While it is true that the standards of one era might differ from another, it is hard to imagine that clergy sexual misconduct could be so easily dismissed in any era by any church supervisory authority.  However, it still seems to happen no matter how often legal counsellors decry it.  Any church leader or clergy that becomes aware of sexual misconduct with a minor should consult legal counsel to determine if mandatory reporting is required.  Such a consultation will likely not be free or quick unless the advice is to immediately report.  Advice that indicates reporting is not required should be deliberate, careful, and thoroughly considered.

ALIENATION OF AFFECTION CLAIMS

As a genre, alienation of affection claims, called “criminal conversation” in some jurisdictions are all but archaic reminders of an earlier age.  “Clergy malpractice” claims sometimes were merely alienation of affection claims or “criminal conversation” claims in a different wrapper.  The few states that still allow alienation of affection claims or “criminal conversation” claims require that the claimant prove the marriage was a good one before the interloper intervened.  Most claimants could not make such proof by the 20th century.  In the 19th century, these types of tort claims were considered necessary to protect women because women were considered vulnerable dependents.

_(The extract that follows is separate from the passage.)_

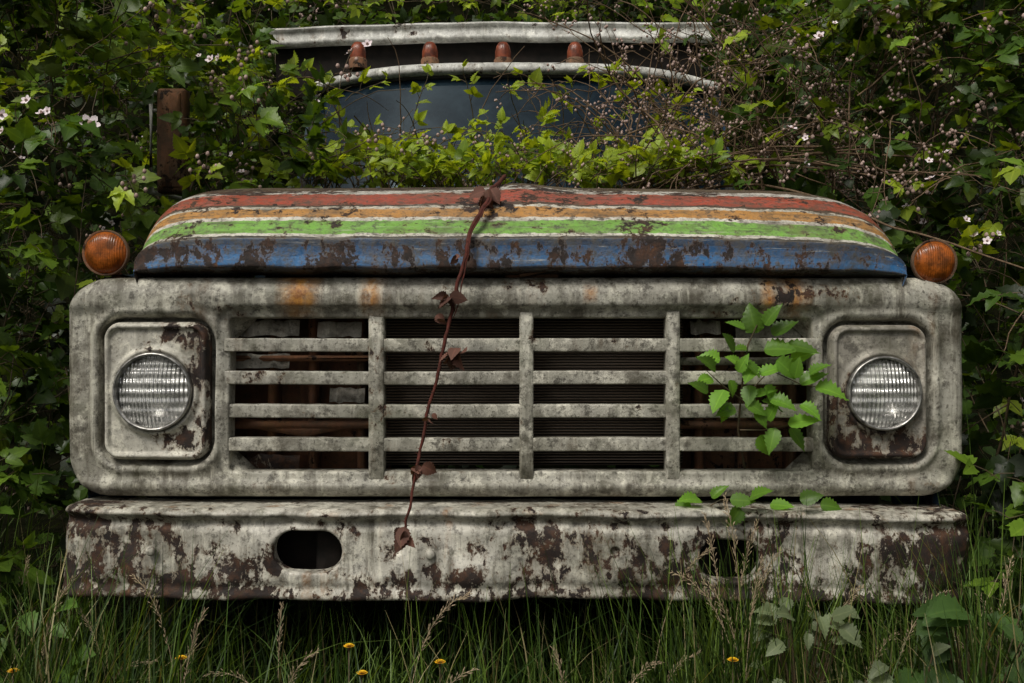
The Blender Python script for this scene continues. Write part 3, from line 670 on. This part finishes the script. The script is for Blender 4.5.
for i in range(6,88):
    if R()<.45:
        d=nrm(rv()*np.array([1,.4,.5])); q=base[i]; mb.tube([q,q+d*U(.005,.012)],[.0013,.0003],4)
DR=np.array([.12,.055,.04])
root=empty('hanging_dead_cane',tuple(cp[1])); tag(root,'reddish dead bramble cane with curled brown leaves hanging from the hood across the grille','dead bramble')
o=mb.build('cane',REDC,root); o.location=-root.location
for px,py,Y,n,sz in ((489,195,.10,8,.045),(450,294,-.09,7,.045),(462,252,-.07,3,.025),(453,352,-.1,8,.048),(436,318,-.09,2,.03),(419,466,-.12,6,.035),(404,532,-.15,5,.045),(430,410,-.1,3,.025)):
    F=Fol(); cc=P3(px,py,Y); col=DR*U(.8,1.2)
    for k in range(n): F.leaf(cc+rv()*.007,nrm(rv()*.7+np.array([0,-.2,-1.])),nrm(rv()+np.array([0,-1,0])),sz*U(.7,1.2),col*U(.6,1.4))
    F.build('withered_leaf',T_HI,DRYL,root).location=-root.location

# green sprig through grille on right
F=Fol()
def stem(pp,r=.003):
    pts=np.array([P3(*q) for q in pp]); F.mb.tube(pts,np.linspace(r,r*.5,len(pts)),6,cap=False)
stem([(745,470,.06),(738,430,.02),(742,385,-.02),(748,345,-.03),(757,325,-.04)]); stem([(742,400,-.01),(770,370,-.03),(800,384,-.04),(835,390,-.04)],.002)
stem([(742,400,-.01),(722,385,-.03),(706,370,-.03)],.002); stem([(740,430,.0),(765,430,-.02),(790,425,-.04)],.002); stem([(700,512,.0),(720,500,-.03),(745,497,-.03)],.002)
SG=np.array([.14,.29,.035])
SP=[(757,333,-.3,1,.055),(764,350,1,.1,.06),(786,345,1,-.2,.07),(772,335,.8,.6,.06),(748,350,-1,.2,.04),(742,365,-.8,.5,.042),(715,370,-.7,.7,.045),(712,378,-1,-.2,.045),(724,390,-.6,-.9,.05),
     (738,372,.4,1,.045),(760,375,1,.5,.05),(765,385,.5,-1,.05),(800,384,1,.6,.055),(815,388,1,-.2,.062),(795,378,.1,1,.04),(745,402,.8,-.5,.05),(735,408,-1,-.3,.04),(788,424,1,.25,.058),(790,428,.6,-1,.06),(775,428,-.3,-1,.05),(768,420,.2,.9,.045),
     (700,500,-1,.2,.05),(712,498,.5,.6,.045),(730,500,1,0,.05),(690,503,-.8,-.5,.04),(745,360,.6,-.8,.045),(752,395,.9,.3,.04),(728,405,-.3,-1,.04),(776,360,.7,-.6,.05),(755,410,.5,-.8,.045),(708,392,-.6,.4,.04),(745,328,-.9,.4,.04),(800,405,.8,-.5,.045),(750,385,-.2,-1,.045),(770,400,.9,-.2,.05),(730,380,.2,-.9,.04),
     (750,498,.6,.5,.045),(770,505,1,.1,.05),(800,500,.8,.3,.045),(820,505,1,-.1,.04),(740,508,-.4,-.6,.04),(765,325,.4,.8,.05),(790,360,.9,.4,.05),(755,365,-.5,-.7,.045),(780,410,-.6,.5,.045),(735,350,-.6,.8,.045),(720,360,-.9,.3,.04),(810,375,.7,.7,.045),(760,435,.4,-.9,.045)]
for px,py,ax,az,sz in SP:
    F.leaf(P3(px,py,-.045+U(-.05,.02)),nrm(np.array([ax,-.25+U(-.4,.3),az*.9])),nrm(np.array([U(-.6,.6),-.7,.75+U(-.5,.5)])),sz*U(1.0,1.35),SG*U(.4,1.5))
root=empty('bramble_sprig',tuple(P3(745,470,.06))); tag(root,'fresh green bramble sprig growing out through the right end of the grille','bramble')
for o in (F.build('foliage',T_HI,BRIGHT,root),F.mb.build('stems',CANE,root)): o.location=-root.location

# ================================================================= GROUND & GRASS
n=120; xs=np.linspace(-60,60,n); xs=np.sign(xs)*np.abs(xs/60)**2.2*60
X,Yg=np.meshgrid(xs,xs,indexing='ij'); Z=fbm(X,Yg,X*0,.6,.05,3); G=np.stack([X,Yg,Z-.03],-1)
mb=MB(); mb.grid(G); tag(mb.build('ground',SOIL),kind='structure')
X,Yg=np.meshgrid(np.linspace(-16,16,80),np.linspace(0,1,40),indexing='ij')
Y2=4.6+6*Yg+.012*X**2*-1; Z=-.1+7.5*smooth01(Yg*1.05)+fbm(X,Yg*4,X*0,.8,.35,3)*Yg
mb=MB(); mb.grid(np.stack([X,Y2,Z],-1)); tag(mb.build('sky_blocking_bank',SOIL),kind='structure')  # added bank, blocks the bright sky behind the brambles
F=Fol()
for i in range(2000):
    x=U(-6,6); t=R(); p=np.array([x,4.5+5*t-.012*x*x-U(0,.3),.1+7.*float(smooth01(t*.9))+U(0,.3)])
    for k in range(3): F.leaf(p+rv()*.12,nrm(rv()+UP*.2),nrm(UP+rv()*.5-np.array([0,.6,0])),U(.10,.17),(DG if R()<.6 else MG)*U(.4,1.))
tag(F.build('bank_undergrowth',T_LO,LEAF),'dark mass of undergrowth covering the added sky-blocking bank behind the truck','undergrowth',kind='stuff')
def blades(specs,wd,colf):
    Vs=[];Cs=[];seg=7; ts=np.linspace(0,1,seg)
    for x,y,h,k_ in specs:
        a=U(0,6.283); ln=U(.05,k_)*h; b=np.array([math.cos(a)*ln,math.sin(a)*ln*.8]); w=wd*U(.5,1.4); wa=a+1.57+U(-.5,.5); c=colf()
        wx,wy=math.cos(wa)*w,math.sin(wa)*w; kk=U(1.2,1.9)
        if abs(wx)<w*.4: wx=w*.6
        for t in ts:
            px=x+b[0]*t*t; py=y+b[1]*t*t; pz=h*(t-.30*(ln/h)*t**3*kk); ww=(1-t**1.6)*.9+.1
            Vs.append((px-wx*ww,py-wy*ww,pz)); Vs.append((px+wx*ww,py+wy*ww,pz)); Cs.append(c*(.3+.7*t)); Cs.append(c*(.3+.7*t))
    k=len(Vs)//(2*seg); q=np.array([(2*j,2*j+2,2*j+3,2*j+1) for j in range(seg-1)])
    Q=q[None]+(np.arange(k)*2*seg)[:,None,None]
    Cs=np.array(Cs); Cs=np.concatenate([Cs,np.ones((len(Cs),1))],1)
    return np.array(Vs),Q.reshape(-1,4),Cs
def gh(x,y):
    e=smooth01((abs(x)-.55)/.5); nz=mn.noise(Vector((x*3.1,y*3.1,2.)))
    h=U(.30,.52)+.12*nz+.30*float(e)*R()*(1+nz)
    if R()<.10: h+=U(.05,.20)
    if abs(x)<1.0 and y>-.12: h=min(h,.50)
    return h
GC=[np.array([.07,.135,.02]),np.array([.15,.24,.04]),np.array([.03,.065,.012]),np.array([.36,.31,.15])]
def gcol(): return (GC[min(3,int(R()*3.3))])*U(.5,1.4)
sp=[]
for i in range(8500):
    x,y=U(-1.9,1.9),U(-.66,.35); sp.append((x,y,gh(x,y),U(.3,1.1)))
for i in range(620):   # taller clump by the right bumper hole
    x,y=random.gauss(.50,.12),U(-.34,-.14); sp.append((x,y,U(.42,.74),U(.25,.8)))
for i in range(240):
    x,y=random.gauss(-.93,.10),U(-.34,-.14); sp.append((x,y,U(.40,.72),U(.3,.9)))
for i in range(420):
    x,y=random.gauss(.95,.16),U(-.34,-.14); sp.append((x,y,U(.40,.76),U(.3,.9)))
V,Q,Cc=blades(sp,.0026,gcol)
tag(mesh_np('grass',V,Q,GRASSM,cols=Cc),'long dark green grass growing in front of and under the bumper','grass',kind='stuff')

def seed_stalk(px,py,Y,lean,label,sz=1.,grp=None):
    top=P3(px,py,Y); b=np.array([top[0]-lean*.5,Y+U(-.03,.03),0.]); mb=MB(); ts=np.linspace(0,1,16)
    pts=np.array([b*(1-t)+np.array([top[0]-lean*.35,Y,top[2]+.02])*t+np.array([lean*.6*t**4,0,-.05*abs(lean)*6*t**8]) for t in ts])
    mb.tube(pts,np.linspace(.0015,.0006,16),4)
    for k in range(52):
        t=k/52; f=1-t*.2*sz/max(.2,top[2])*1.0; i=min(14,int(f*15)); u_=f*15-i; q=pts[i]*(1-u_)+pts[i+1]*u_; dirn=nrm(pts[i+1]-pts[i])
        a=rv(); a=nrm(nrm(a-dirn*np.dot(a,dirn))*.6+dirn); L=(.003+.012*math.sin(math.pi*min(1,t*1.05+.04)))*sz
        e=q+a*L; mb.tube([q,e],[.0004,.0004],3,cap=False,m=1)
        mb.tube([e-a*.003,e+a*.001,e+a*.006],[.0003,.0012*sz,.0002],4,m=1)
    o=mb.build('grass_stalk',[STRAW,STRAW]); o.data.transform(Matrix.Translation((-b[0],-b[1],0))); o.location=(b[0],b[1],0)
    tag(o,label,'grass stalk',grp); return o
SL=[(445,575,-.25,.20,'seed-headed grass stalk leaning right below the hanging dead cane'),(732,497,-.14,-.06,'tall straw-coloured grass stalk rising in front of the right bumper hole, highest of its cluster'),
 (748,520,-.16,.08,'feathery grass stalk just right of the tallest one at the right bumper hole'),(764,540,-.18,.14,'shorter feathery grass stalk right of the right bumper hole'),
 (640,648,-.3,.16,'low grass stalk with bent seed head near the bottom centre right'),(60,570,-.2,.12,'pale grass stalk in front of the left end of the bumper'),(196,608,-.25,.08,'pinkish grass stalk below the left bumper hole'),
 (150,566,-.2,-.14,'thin grass stalk left of the left bumper hole'),(990,590,-.15,-.1,'pale grass stalk at the right end of the bumper'),(300,640,-.3,.14,'grass stalk low in the grass left of centre'),(845,575,-.2,.15,'grass stalk in front of the rusty right third of the bumper'),
 (820,600,-.25,-.1,'grass stalk standing over the broad pale weed'),(455,655,-.32,.16,'grass stalk beside the centre yellow flower'),(720,570,-.25,-.14,'drooping grass stalk below the right bumper hole'),(22,560,-.1,.05,'grass stalk at the far left edge')]
for a in SL: seed_stalk(a[0],a[1],a[2],a[3],a[4],U(.8,1.15))
for px,py in ((90,600),(130,640),(235,650),(280,612),(560,650),(680,640),(780,590),(700,550),(950,600),(880,625),(1005,560),(755,560),(925,575),(690,530),(712,515)):
    seed_stalk(px,py,U(-.3,-.16),U(-.24,.24),'thin pale grass stalk with a small seed head among the grass below the bumper',U(.5,1.),'small seed-headed grass stalks in front of the bumper')
def flower(px,py,Y,label):
    t=P3(px,py,Y); mb=MB()
    mb.tube([(U(-.02,.02),.01,-t[2]),(.0,0,-t[2]*.5),(0,0,-.004)],[.0016,.0014,.0012],5)
    for L,zz,n_ in ((.011,.0,14),(.008,.003,11),(.005,.005,8)):
        for k in range(n_):
            a=k*6.283/n_+L*99; d=np.array([math.cos(a),math.sin(a),.25]); b=np.array([-math.sin(a),math.cos(a),0])*.0016
            mb.grid(np.array([[-b+UP*zz,b+UP*zz],[d*L-b*1.3+UP*zz,d*L+b*1.3+UP*zz]]),1)
    mb.lathe([(0,-.008),(.003,-.007),(.004,0),(.003,.002)],(0,0,0),'Z',8,m=0)
    o=mb.build('yellow_flower',[CANE,YEL]); o.location=t; tag(o,label,'flower'); return o
for a in ((181,659,-.34,'yellow flower in the grass under the left bumper hole'),(349,647,-.3,'small yellow flower in the grass left of the hanging cane, higher of two'),(362,674,-.36,'small yellow flower at the bottom edge left of centre, lower of two'),
          (440,663,-.32,'small yellow flower in the grass just right of the hanging dead cane'),(733,661,-.36,'small yellow flower in the grass under the right bumper hole'),(13,672,-.36,'yellow flower in the bottom left corner')): flower(*a)
def weed(px,py,Y,n,sz,col,label,name='broadleaf_weed'):
    F=Fol(); b=P3(px,py,Y); b[2]=0; H=PZ(py,Y)
    for k in range(n):
        h=H*U(.62,1.05); a=U(0,6.28); top=np.array([math.cos(a)*U(.03,.11),math.sin(a)*.06-.02,h])
        F.mb.tube([(0,0,0),(top[0]*.3,top[1]*.3,h*.6),tuple(top)],[.003,.0025,.0015],5,cap=False)
        d=nrm(np.array([math.cos(a),-.5,U(-.9,.6)]))
        F.leaf(top,d,nrm(np.array([U(-.4,.4),-.7,.8])),sz*U(.6,1.25),col*U(.6,1.3))
    root=empty(name,(b[0],b[1],0)); tag(root,label,'weed'); F.build('foliage',T_HI,GRASSM,root); F.mb.build('stems',CANE,root)
weed(800,610,-.28,46,.050,np.array([.16,.20,.10]),'weed with pale grey-green leaves in front of the right part of the bumper')
weed(975,615,-.32,30,.085,np.array([.055,.11,.025]),'broad-leaved weed in the bottom right corner')
weed(905,650,-.32,12,.055,np.array([.18,.22,.12]),'small pale weed between the two larger weeds at bottom right')
weed(35,600,-.2,16,.06,np.array([.08,.16,.025]),'leafy weed at the left end of the bumper')
weed(610,690,-.05,8,.05,np.array([.05,.11,.03]),'small dark weed under the middle of the bumper')
o=bpy.data.objects.new('white_blossom',BLO); C.objects.link(o); p=P3(90,124,.35); o.location=p; o.rotation_euler=(1.1,.3,.3); o.scale=(1.8,1.8,2.4); tag(o,'largest white blossom, left of the rusty mirror','flower')

# ================================================================= LIGHT, WORLD, CAMERA
sc=bpy.context.scene
w=bpy.data.worlds.new('World'); sc.world=w; w.use_nodes=True; nt=w.node_tree; bg=nt.nodes['Background']
sd=Vector((-.40,-.66,1.0)).normalized(); el=math.asin(sd.z); az=math.atan2(sd.x,sd.y)
sky=nt.nodes.new('ShaderNodeTexSky'); sky.sky_type='NISHITA'; sky.sun_disc=False; sky.sun_elevation=el; sky.sun_rotation=az; sky.dust_density=5; sky.air_density=1.
hs=nt.nodes.new('ShaderNodeHueSaturation'); hs.inputs['Saturation'].default_value=.30
nt.links.new(sky.outputs[0],hs.inputs['Color'])
tint=mix(nt,1.,hs.outputs[0],(1.,.98,.93),'MULTIPLY')
nt.links.new(tint,bg.inputs[0]); bg.inputs[1].default_value=.082
L=bpy.data.lights.new('sun','SUN'); L.energy=2.3; L.angle=math.radians(18); L.color=(1.,.96,.88)
lo=bpy.data.objects.new('sun',L); C.objects.link(lo); lo.rotation_euler=(-sd).to_track_quat('-Z','Y').to_euler()
cam=bpy.data.cameras.new('camera'); cam.sensor_width=36; cam.lens=FP/1024*36; cam.clip_end=500; cam.clip_start=.02
co=bpy.data.objects.new('camera',cam); C.objects.link(co); co.location=(0,-DC,ZC); co.rotation_euler=(math.radians(90),0,0); sc.camera=co
sc.view_settings.view_transform='Standard'; sc.view_settings.look='None'; sc.view_settings.exposure=0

In Mosby v Kleinguetl, Slip Op. (Tex. Civ. App. 14th, 2021), the Plaintiff alleged that “counseling sessions” “devolved into a ‘personal relationship’ that culminated in … divorce.”  The Plaintiff alleged this was part of a pattern of conduct.  The trial court twice permitted the Plaintiff to amend the Petition to allege jurisdictional facts but dismissed the case.  In other words, the Plaintiff could not allege facts supporting a claim that a good marriage was destroyed by incompetent or intentional conduct that was actionable.  The appellate court did not hold, and probably deferred such a holding to the Supreme Court of Texas, that there no longer are justiciable tort claims for alienation of affection or “criminal conversation” in Texas.  However, it reached the same result.

It probably does not require pronouncement in this report that a sexual relationship between counselor and counseled is not a good idea.  A “personal relationship” seems all but unavoidable in counseling relationships that extend over a period of time but counseling professionals know to avoid escalation and so too should church counselors.  Common sense would demand such restraint.  Nevertheless, these relationships may no longer be in the purview of tort law.